Ed Miliband used his speech this morning on policing to attack the shambles on Olympic security staffing created by G4S. That was a sensible thing for an opposition leader to do, and he managed to give quite a sensible speech, all in all. He did not fall into the trap of saying that all outsourcing is bad – which would have been a strange thing for the Labour leader to say, anyway, given it was under his party in government that firms like G4S flourished. But he did point to what many across the political spectrum agree is a problem: that G4S effectively holds a monopoly on security and policing functions.
The value of private sector involvement is that firms compete against one another for contracts, and in doing so raise standards and lower prices in a way a monopoly held by the state as sole provider would not. But when G4S grew like the beanstalk into the only big private security firm in town, a new monopoly was created. Sure, it wasn’t a monopoly housed in a government building, but its effects were just as corrosive, and Miliband acknowledged that this lack of competition was as much the problem as any decision to outsource. He said: ‘The G4S scandal shows the risks of policing relying on one private firm. We need tougher rules to avoid large firms from being able to monopolise policing functions.’

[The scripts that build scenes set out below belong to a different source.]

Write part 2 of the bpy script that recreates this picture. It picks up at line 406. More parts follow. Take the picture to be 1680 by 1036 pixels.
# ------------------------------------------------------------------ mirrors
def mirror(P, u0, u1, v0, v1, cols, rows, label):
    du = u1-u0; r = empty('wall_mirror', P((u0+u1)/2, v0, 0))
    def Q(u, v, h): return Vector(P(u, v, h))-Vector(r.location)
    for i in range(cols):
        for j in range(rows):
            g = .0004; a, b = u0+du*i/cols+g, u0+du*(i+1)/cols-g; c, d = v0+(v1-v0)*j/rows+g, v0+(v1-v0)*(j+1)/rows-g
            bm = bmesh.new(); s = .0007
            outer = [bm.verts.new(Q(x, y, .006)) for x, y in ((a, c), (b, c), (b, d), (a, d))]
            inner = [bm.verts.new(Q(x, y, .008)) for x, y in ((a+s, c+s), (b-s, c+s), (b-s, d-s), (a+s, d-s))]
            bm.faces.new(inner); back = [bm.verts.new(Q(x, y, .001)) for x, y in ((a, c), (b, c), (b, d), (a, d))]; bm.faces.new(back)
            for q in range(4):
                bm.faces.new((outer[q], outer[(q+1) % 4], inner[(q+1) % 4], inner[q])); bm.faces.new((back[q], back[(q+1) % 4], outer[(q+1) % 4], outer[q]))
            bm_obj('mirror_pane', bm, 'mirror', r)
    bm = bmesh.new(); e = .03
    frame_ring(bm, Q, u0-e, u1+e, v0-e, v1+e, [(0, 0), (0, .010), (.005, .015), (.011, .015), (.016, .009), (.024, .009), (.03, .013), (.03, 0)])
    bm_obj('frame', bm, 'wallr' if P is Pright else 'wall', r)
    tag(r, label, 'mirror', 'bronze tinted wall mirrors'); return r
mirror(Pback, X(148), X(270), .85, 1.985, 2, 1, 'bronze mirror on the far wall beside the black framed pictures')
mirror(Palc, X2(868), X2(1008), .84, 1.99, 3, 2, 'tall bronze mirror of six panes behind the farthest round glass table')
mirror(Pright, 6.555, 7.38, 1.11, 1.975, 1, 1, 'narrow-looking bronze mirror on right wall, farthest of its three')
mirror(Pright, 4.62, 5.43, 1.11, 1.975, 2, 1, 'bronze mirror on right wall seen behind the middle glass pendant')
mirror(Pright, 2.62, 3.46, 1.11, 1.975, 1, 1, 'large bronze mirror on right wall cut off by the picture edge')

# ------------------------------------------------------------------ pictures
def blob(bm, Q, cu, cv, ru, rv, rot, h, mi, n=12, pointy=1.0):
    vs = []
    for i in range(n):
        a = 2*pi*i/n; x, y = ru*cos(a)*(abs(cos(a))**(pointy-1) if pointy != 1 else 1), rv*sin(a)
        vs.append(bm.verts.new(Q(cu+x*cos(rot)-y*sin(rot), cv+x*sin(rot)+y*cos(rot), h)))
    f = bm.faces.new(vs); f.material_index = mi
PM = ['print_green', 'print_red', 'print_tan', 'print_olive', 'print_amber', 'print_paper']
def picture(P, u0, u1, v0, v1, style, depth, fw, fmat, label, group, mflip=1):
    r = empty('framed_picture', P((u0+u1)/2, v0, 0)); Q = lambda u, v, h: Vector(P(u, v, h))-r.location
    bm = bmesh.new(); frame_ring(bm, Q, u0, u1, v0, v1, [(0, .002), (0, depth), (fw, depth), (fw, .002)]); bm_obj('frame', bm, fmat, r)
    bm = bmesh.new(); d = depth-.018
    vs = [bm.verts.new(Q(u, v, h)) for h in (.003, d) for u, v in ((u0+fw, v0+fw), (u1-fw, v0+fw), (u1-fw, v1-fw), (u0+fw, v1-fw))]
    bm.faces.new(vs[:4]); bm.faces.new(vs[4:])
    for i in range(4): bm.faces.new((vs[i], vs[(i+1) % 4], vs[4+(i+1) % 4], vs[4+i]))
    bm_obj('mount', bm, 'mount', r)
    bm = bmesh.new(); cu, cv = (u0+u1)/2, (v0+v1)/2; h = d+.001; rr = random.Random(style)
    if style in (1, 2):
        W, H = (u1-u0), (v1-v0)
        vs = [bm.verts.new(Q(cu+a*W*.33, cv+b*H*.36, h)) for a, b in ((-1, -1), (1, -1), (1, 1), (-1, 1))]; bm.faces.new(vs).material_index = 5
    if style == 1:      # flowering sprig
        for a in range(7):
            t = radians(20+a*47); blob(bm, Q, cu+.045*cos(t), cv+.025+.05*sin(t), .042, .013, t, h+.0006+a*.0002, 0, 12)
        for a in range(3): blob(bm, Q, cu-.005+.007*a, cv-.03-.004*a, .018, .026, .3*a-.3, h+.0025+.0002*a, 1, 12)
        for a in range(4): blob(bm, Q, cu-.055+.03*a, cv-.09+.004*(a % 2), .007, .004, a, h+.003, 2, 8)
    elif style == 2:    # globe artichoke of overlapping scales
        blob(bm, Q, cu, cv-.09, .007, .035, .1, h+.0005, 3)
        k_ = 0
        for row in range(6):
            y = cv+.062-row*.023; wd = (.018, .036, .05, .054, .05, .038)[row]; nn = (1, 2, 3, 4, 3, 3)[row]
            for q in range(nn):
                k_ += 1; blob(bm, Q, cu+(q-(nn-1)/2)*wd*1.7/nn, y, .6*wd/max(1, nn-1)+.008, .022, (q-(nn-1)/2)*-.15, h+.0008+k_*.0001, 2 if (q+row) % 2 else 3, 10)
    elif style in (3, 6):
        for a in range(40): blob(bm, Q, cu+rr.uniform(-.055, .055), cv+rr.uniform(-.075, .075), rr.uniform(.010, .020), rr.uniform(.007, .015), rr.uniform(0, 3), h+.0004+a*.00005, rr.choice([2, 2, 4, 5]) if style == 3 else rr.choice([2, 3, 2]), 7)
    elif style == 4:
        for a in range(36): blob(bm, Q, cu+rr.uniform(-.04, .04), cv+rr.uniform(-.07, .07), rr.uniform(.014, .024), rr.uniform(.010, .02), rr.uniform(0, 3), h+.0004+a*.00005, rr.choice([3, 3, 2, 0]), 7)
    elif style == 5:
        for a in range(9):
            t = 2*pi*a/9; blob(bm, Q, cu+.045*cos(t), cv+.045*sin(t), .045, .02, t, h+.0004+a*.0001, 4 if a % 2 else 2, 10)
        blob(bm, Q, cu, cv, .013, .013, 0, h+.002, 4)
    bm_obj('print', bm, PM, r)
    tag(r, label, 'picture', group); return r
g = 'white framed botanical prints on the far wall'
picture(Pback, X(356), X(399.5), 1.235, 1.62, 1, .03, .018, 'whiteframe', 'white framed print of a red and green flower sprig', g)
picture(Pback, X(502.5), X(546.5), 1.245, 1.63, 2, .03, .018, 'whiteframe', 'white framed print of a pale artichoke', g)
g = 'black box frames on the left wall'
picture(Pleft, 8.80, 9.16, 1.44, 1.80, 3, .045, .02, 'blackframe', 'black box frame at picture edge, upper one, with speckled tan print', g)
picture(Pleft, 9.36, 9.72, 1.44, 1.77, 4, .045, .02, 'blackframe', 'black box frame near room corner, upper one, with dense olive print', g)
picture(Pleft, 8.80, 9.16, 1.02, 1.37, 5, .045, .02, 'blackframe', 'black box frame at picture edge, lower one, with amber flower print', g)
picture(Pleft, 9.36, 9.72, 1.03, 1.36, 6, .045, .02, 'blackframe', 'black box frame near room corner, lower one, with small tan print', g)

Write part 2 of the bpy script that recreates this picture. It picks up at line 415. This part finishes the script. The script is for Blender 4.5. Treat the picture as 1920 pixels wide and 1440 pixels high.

Encouraging more competition into the policing sector will be a positive step, both for G4S, which will find itself competing on quality, and for the sector as a whole, which will have choice on big contracts. That won’t be the immediate concern for G4S, though: the Public Accounts Committee’s stinging report on the preparation for the games expresses concerns that ‘G4S will still receive substantial sums of public money without providing the contracted number of guards’. The committee argues that G4S must not only cover the additional costs for the government, but also incur financial penalties for its failure to deliver. ‘We will return to this matter as a priority after the games,’ says the report ominously.